3) Dejarse guiar por la propia voluntad a la de Jesús
La curación lleva en sí una energía buena, reactiva nuestra voluntad, corrompida por la costumbre al vicio: es el momento de adherirse al impulso del bien que surge de Jesús, aceptar sus objetivos, permitirle que nos guíe en todo: seremos inspirados por su Espíritu, por la perspectiva sorprendente del Evangelio.
4) Encarnar sus actitudes hacia los demás
El amor de Jesús es concreto, se traduce en actitudes constructivas: la capacidad de alentar, la falta de juicio, la tendencia a compartir, el deseo del perdón. De esto brota un estilo en el que caen los muros, se disuelven sospechas y prejuicios, realizando la imagen del buen samaritano, recogida en la expresión decisiva: “se le hizo cercano”.
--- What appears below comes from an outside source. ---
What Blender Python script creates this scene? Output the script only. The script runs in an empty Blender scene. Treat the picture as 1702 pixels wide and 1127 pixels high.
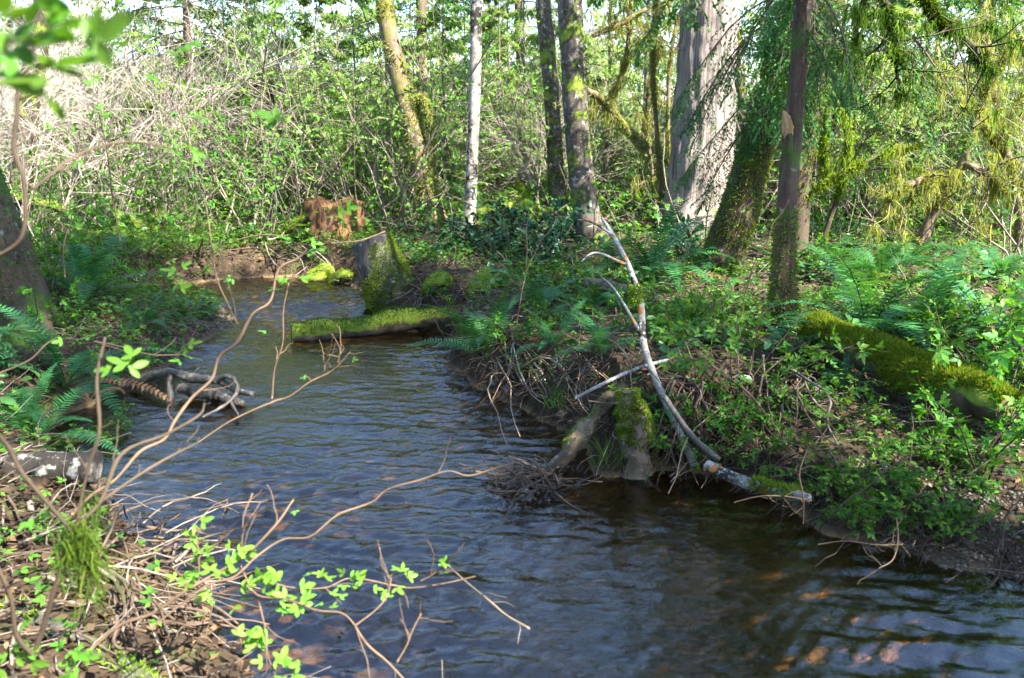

5) Dejar que todo esto se convierte en carne y sangre de la vida nueva
Es necesario, finalmente, volver bajo la mirada de Jesús, dejar que sea Él el que consolide la actitud del corazón, en trasformarnos en personas que ya no caen en la espiral del yo sometido por el pecado. Se perfila así la vida en Cristo, el descubrimiento de nuestra vocación real.